Face à des "manquements graves de gouvernance" et pour protéger sa sécurité économique, le gouvernement néerlandais a pris le contrôle de Nexperia, fabricant de puces crucial pour l'Europe et propriété depuis quelques années du groupe chinois Wingtech.
Cette mesure exceptionnelle s'inscrit dans un contexte de guerre technologique mondiale et de protection des actifs stratégiques. Nexperia n'est pas un nom familier du grand public, mais ses puces sont omniprésentes. Ancrée aux Pays-Bas, cette entreprise est un fournisseur essentiel de composants pour l'industrie automobile et l'électronique grand public en Europe.
Son rachat en 2019 par le géant chinois Wingtech Technology avait déjà soulevé des questions, mais c'est aujourd'hui une intervention directe de l'État qui marque un tournant décisif.
Une loi d'exception pour une mesure radicale
Le gouvernement de La Haye a invoqué la "Loi sur la disponibilité des biens", une législation conçue pour des circonstances exceptionnelles. Cette décision, qualifiée de "hautement inhabituelle", a été justifiée par des "signaux aigus de manquements graves à la gouvernance" au sein de l'entreprise.
Le gouvernement néerlandais cherche ainsi à garantir l'approvisionnement en puces en cas de crise et protéger un savoir-faire technologique jugé critique pour la sécurité économique néerlandaise et européenne.
Concrètement, le ministre de l'Économie peut désormais bloquer ou annuler des décisions stratégiques de Nexperia, même si la production est censée se poursuivre normalement.
L'ombre de la guerre commerciale sino-américaine
Cette intervention s'inscrit dans le contexte de réalité économique et géopolitique de la guerre des puces entre Washington et Pékin. La maison mère de Nexperia, Wingtech, a été placée sur la "liste d'entités" américaine en décembre 2024, la désignant comme une préoccupation pour la sécurité nationale des États-Unis.
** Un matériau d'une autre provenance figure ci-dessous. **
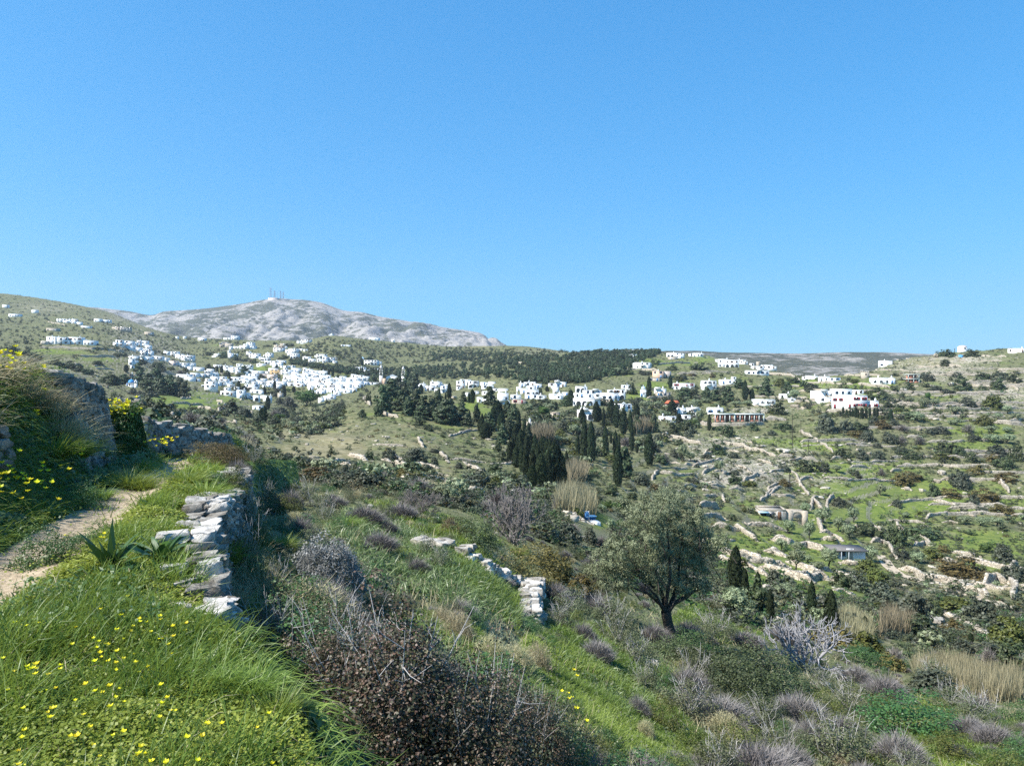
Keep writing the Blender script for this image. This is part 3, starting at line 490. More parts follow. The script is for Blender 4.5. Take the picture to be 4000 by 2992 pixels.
row('r','d 1110 470 592 175;d 1260 450 592 165;d 1340 480 642 195;d 960 490 562 135;r 1620 550 682 235;g 1780 650 742 185;r 1900 640 742 135;p 1990 490 582 115;g 2090 540 612 125;d 450 110 162 125;d 560 130 192 125;d 650 160 212 115;d 730 190 237 105;r 2110 740 862 195;r 2030 690 790 150;g 1280 380 430 120;g 1500 620 700 150;d 300 60 110 90;d 210 30 80 90;d 80 0 60 110;d 830 120 160 80;r 250 90 140 140;d 920 240 320 160;g 1420 590 660 110')
row('m','o 620 375 502 115;o 720 430 567 115;o 750 290 422 105;o 490 290 432 155;o 190 400 522 115;o 370 410 572 125;o 340 250 342 105;o 30 460 532 85;o 130 560 672 105;o 270 590 682 115;o 260 650 832 175;o 540 640 802 165;o 350 700 772 95;o 915 630 772 155;d 640 840 982 165;g 790 860 1012 175;g 190 880 962 105;g 70 820 942 125;o 150 970 1082 245;g 1040 960 1182 275;g 1270 1030 1312 295;d 1370 1270 1422 265;d 1580 1380 1502 195;g 1900 1090 1332 285;y 2120 1230 1502 275;y 1650 1080 1212 305;y 960 800 962 225;b 1640 1260 1362 135;d 1100 440 622 150;d 940 420 562 265;d 1160 480 632 155;d 1370 460 562 255;o 1320 680 782 145;y 1450 640 742 165;b 1530 610 682 95;G 1900 610 682 115;g 2050 600 762 155;b 1750 730 892 335;o 690 70 112 65;o 990 90 192 105;b 1180 0 102 175;d 1440 80 192 105;g 1700 20 142 145;b 1600 120 202 155;b 1900 130 242 225;g 1790 180 272 95;g 620 200 282 105;g 1120 220 282 95;o 1200 330 382 65;o 1370 310 352 65;o 1720 370 442 135;o 1850 370 452 125;o 2000 380 452 165;b 2050 270 352 185;g 1860 280 332 105;c 25 1030 1302 62;c 385 960 1252 62;c 560 1060 1452 105;c 845 1250 1422 62;c 1755 1380 1462 42;r 1300 1050 1180 150;d 1460 1100 1230 140;y 880 740 860 180;o 430 760 840 130;g 1150 640 730 150;b 1620 850 900 160;g 2160 780 930 180;d 800 450 540 130;d 1240 650 720 110;r 780 640 740 100')
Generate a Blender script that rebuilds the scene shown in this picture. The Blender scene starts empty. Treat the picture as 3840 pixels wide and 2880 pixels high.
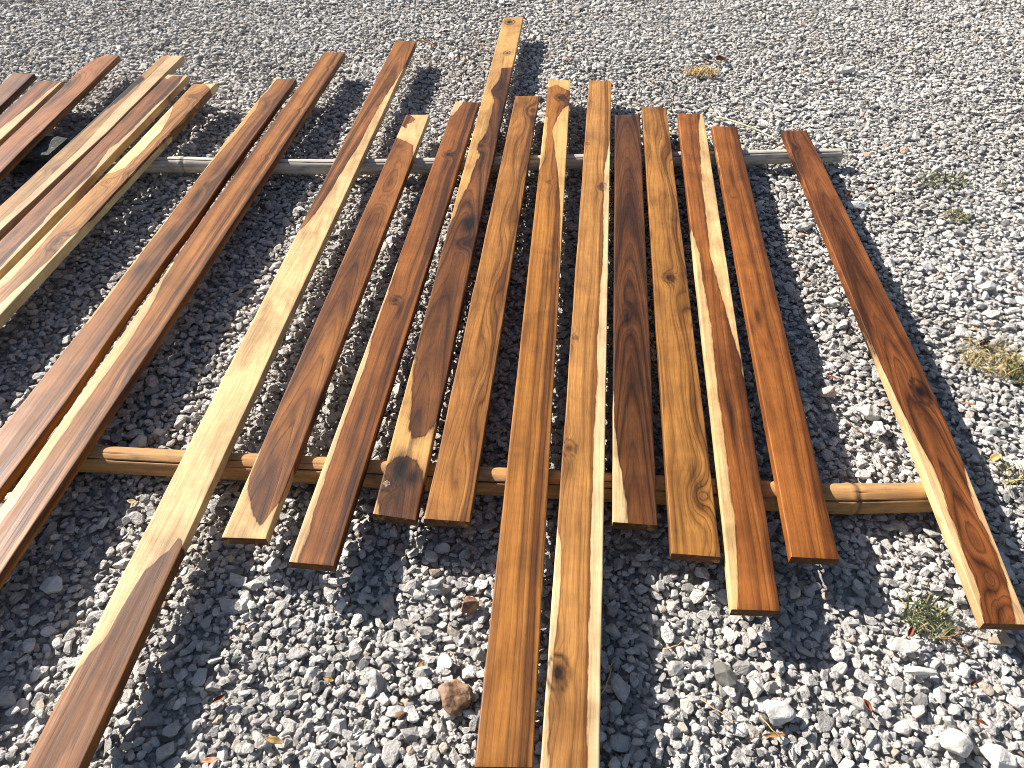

Le siège social de Nexperia à Nimègue (Nijmegen en V.O.)
Cette sanction restreint drastiquement ses accès aux technologies américaines. L'action néerlandaise peut donc être vue comme un alignement sur cette posture de fermeté, après des années de pression américaine pour limiter les exportations de technologies sensibles vers la Chine, notamment celles du fleuron national ASML.
Quelles conséquences pour Wingtech et Nexperia ?
La réaction ne s'est pas fait attendre. L'action de Wingtech a chuté de 10 % à la Bourse de Shanghai suite à l'annonce. Dans un communiqué, l'entreprise chinoise a dénoncé une décision "motivée par un biais géopolitique" et a annoncé son intention de défendre ses droits, sollicitant le soutien de Pékin.
Au niveau opérationnel, le président de Wingtech, Zhang Xuezheng, a été immédiatement suspendu de ses fonctions au sein de Nexperia par une décision de justice. Un administrateur indépendant et non-chinois a été nommé pour superviser la gestion, marquant une perte de contrôle directe pour la maison mère chinoise.
Si La Haye assure que la production continue, cette mise sous tutelle ouvre une boîte de Pandore. La question est désormais de savoir si cette intervention restera un cas isolé ou si elle préfigure une nouvelle doctrine européenne, bien plus interventionniste, pour la protection de ses actifs technologiques stratégiques face aux appétits étrangers.